Esa voz fue clave en el atronador éxito del musical "Camelot" por el que ganó el Tony en 1961. La musicalidad de Burton, su fraseo hipnótico, la cadencia que parecía brotar desde lo más profundo de la tierra galesa, lo convertían en un actor que no sólo interpretaba: envolvía. 

Su carrera se desarrolló en un territorio fronterizo donde casi nadie ha podido asentarse con la misma naturalidad. Era heredero legítimo del clasicismo teatral británico, capaz de levantar a Shakespeare con una majestuosidad que tenía algo de catedral y algo de incendios. Pero, al mismo tiempo, era un intérprete perfectamente moderno, una presencia intensamente humana que el Hollywood de la posguerra necesitaba para romper su propia rigidez. En Burton convivían el príncipe y el obrero, la disciplina del actor formado en el rigor del verso y la furia del hombre que cargaba con sus propios precipicios.

Resulta imposible hablar de él sin mencionar su tormentosa relación con la gloria. Pocas trayectorias han estado tan asociadas al Oscar y, paradójicamente, tan lejos de él. Burton fue nominado siete veces, por trabajos que hoy se consideran esenciales; desde "Mi prima Rachel" (1952) y "La túnica sagrada" (1953) hasta sus interpretaciones monumentales en "Becket" (1964), "El espía que surgió del frío" (1965), "¿Quién teme a Virginia Woolf?" (1966), "Ana de los mil días" (1969) y "Equus" (1977).

Pudo ganar en más de una ocasión, especialmente por su descomposición emocional en la adaptación de la obra de Edward Albee o por la hondura de su arzobispo atormentado en "Becket". Sin embargo, la Academia nunca llegó a coronarlo. Tal vez fuera el puritanismo de la época, tal vez su vida personal excesiva, tal vez el ruido que lo rodeaba. Lo cierto es que su ausencia en el palmarés terminó reforzando la sensación de que pertenecía a esa estirpe de artistas cuyo valor trasciende los premios.

Y si hubo ruido en su vida, gran parte de él lo produjo su relación con Elizabeth Taylor. Juntos redefinieron la noción de fama en la segunda mitad del siglo XX, convirtiéndose en una pareja que parecía salida de un mito antiguo, hecha de deseo, tormenta, reconciliaciones imposibles y una intimidad expuesta al escrutinio internacional.

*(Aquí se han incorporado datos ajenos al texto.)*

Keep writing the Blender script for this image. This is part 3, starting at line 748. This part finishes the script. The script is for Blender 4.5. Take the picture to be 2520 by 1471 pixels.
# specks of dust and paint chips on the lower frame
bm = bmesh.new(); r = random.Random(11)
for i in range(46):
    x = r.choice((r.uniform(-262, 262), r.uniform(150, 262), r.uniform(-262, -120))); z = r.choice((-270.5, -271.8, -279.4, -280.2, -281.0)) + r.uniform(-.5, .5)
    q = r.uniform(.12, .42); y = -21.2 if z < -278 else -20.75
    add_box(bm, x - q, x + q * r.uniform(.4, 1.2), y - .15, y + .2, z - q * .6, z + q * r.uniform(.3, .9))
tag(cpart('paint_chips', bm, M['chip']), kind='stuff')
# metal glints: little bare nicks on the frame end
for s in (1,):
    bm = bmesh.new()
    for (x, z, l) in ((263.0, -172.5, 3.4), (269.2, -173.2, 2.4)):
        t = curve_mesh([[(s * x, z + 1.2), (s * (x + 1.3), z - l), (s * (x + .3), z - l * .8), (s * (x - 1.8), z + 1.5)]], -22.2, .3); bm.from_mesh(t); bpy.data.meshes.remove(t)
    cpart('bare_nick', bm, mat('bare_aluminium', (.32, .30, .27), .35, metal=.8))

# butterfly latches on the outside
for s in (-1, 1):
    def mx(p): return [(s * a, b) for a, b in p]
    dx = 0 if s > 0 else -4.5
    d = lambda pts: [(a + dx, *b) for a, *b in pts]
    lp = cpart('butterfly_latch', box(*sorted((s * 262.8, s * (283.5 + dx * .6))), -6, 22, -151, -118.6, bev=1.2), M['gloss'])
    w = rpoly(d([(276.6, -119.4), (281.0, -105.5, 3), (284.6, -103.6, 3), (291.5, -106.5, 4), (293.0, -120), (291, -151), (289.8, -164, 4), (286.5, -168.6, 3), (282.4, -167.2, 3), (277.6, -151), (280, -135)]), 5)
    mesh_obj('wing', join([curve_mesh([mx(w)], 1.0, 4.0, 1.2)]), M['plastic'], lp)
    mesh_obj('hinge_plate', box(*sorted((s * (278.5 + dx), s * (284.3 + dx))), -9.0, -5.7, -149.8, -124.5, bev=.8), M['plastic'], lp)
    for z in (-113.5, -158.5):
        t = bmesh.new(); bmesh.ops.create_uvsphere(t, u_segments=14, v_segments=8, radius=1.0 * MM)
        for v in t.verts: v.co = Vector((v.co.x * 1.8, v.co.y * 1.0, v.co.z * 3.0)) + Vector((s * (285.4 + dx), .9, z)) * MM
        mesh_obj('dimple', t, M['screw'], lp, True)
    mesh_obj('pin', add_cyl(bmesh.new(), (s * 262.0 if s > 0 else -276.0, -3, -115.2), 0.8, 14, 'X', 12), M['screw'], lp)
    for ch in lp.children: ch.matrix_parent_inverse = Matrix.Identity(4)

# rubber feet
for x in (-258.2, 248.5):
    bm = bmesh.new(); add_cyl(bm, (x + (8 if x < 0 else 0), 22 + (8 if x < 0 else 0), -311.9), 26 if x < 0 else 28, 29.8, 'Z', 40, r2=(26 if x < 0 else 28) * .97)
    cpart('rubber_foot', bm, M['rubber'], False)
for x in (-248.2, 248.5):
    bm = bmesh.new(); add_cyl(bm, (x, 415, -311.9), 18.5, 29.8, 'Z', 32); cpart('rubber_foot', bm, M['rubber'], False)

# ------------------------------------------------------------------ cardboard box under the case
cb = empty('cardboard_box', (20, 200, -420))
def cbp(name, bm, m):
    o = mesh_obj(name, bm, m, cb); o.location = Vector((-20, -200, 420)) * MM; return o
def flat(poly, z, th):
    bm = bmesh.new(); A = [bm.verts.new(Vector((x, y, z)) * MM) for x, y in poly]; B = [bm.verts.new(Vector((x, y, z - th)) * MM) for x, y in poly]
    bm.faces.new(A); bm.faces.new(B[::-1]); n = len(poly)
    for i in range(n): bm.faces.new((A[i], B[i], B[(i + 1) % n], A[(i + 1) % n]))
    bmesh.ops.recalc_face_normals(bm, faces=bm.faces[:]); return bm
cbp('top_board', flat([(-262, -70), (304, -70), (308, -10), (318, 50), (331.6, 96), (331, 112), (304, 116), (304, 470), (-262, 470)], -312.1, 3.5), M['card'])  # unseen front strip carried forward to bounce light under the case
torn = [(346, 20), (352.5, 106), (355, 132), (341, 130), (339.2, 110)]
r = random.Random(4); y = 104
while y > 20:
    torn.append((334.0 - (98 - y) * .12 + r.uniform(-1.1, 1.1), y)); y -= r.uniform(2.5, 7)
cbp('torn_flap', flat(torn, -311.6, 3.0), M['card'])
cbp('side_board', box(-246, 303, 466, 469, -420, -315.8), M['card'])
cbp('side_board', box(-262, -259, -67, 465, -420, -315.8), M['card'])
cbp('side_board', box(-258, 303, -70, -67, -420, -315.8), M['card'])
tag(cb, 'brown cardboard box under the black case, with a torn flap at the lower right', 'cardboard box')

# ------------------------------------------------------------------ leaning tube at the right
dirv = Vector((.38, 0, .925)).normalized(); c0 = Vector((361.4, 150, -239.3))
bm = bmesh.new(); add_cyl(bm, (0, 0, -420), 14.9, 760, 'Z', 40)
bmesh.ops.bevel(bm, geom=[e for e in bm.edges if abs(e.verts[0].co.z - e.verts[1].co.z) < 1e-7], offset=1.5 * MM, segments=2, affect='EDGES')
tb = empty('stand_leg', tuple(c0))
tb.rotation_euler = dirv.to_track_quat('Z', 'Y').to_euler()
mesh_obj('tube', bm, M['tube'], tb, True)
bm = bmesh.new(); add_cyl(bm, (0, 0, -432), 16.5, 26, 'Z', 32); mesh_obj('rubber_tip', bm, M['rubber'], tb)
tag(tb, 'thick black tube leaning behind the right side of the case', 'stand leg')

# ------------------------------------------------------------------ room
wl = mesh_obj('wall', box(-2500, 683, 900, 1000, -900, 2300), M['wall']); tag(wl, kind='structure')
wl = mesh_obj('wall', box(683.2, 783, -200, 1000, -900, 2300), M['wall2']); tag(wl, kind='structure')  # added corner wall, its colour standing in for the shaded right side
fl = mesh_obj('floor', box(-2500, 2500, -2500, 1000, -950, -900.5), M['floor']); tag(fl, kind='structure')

Su amor fue a la vez combustible creativo y camino hacia el abismo. Taylor encontró en Burton al compañero ideal para la grandeza y para el desastre. Él encontró en ella un espejo que devolvía magnificada su vulnerabilidad y su arrogancia, su inteligencia y su fragilidad. Entre ambos inventaron una forma de celebridad que hoy es norma.

La grandeza artística de Burton convivió siempre con sus demonios. El alcohol, al que recurría para silenciar lo que él llamaba “el animal interior”, terminó ganándole terreno. A veces parecía que bebía para escapar de su propio talento, para acallar esa voz que lo convertía en alguien demasiado consciente de sí mismo.

Y, aun así, incluso en sus momentos más oscuros, cuando la salud empezaba a quebrarse y la energía ya no era la de sus años de fuego, seguía siendo capaz de una densidad interpretativa que otros actores sólo podían intentar imitar. Su última película, "1984", ofrece la imagen de un hombre agotado pero lúcido, un artista que entiende que está despidiéndose y aun así cumple con la verdad de su oficio.

Esa vida de excesos terminó cobrándole un precio inevitable: el 5 de agosto de 1984 Richard Burton murió con apenas 58 años, víctima de una hemorragia cerebral, en Céligny, Suiza, un refugio que había elegido para escapar del frenesí de la fama y buscar cierta paz. Su partida prematura puso fin a una existencia marcada por el deslumbramiento y la autodestrucción, dejando tras de sí la imagen de un hombre cuya intensidad, tanto en la vida como en el escenario, nunca conoció límites. 

Hoy, un siglo después de su nacimiento, Richard Burton sigue brillando como un gigante de luz y sombra. Su figura no necesita del Oscar que nunca obtuvo. Su legado está en su voz que aún resuena, en sus interpretaciones que siguen vivas, en su capacidad para transformar cada palabra en una experiencia sensorial. Fue un hombre desbordado por sus dones y condenado por ellos, un intérprete que convirtió la fragilidad humana en una forma de grandeza. Su fuego permanece.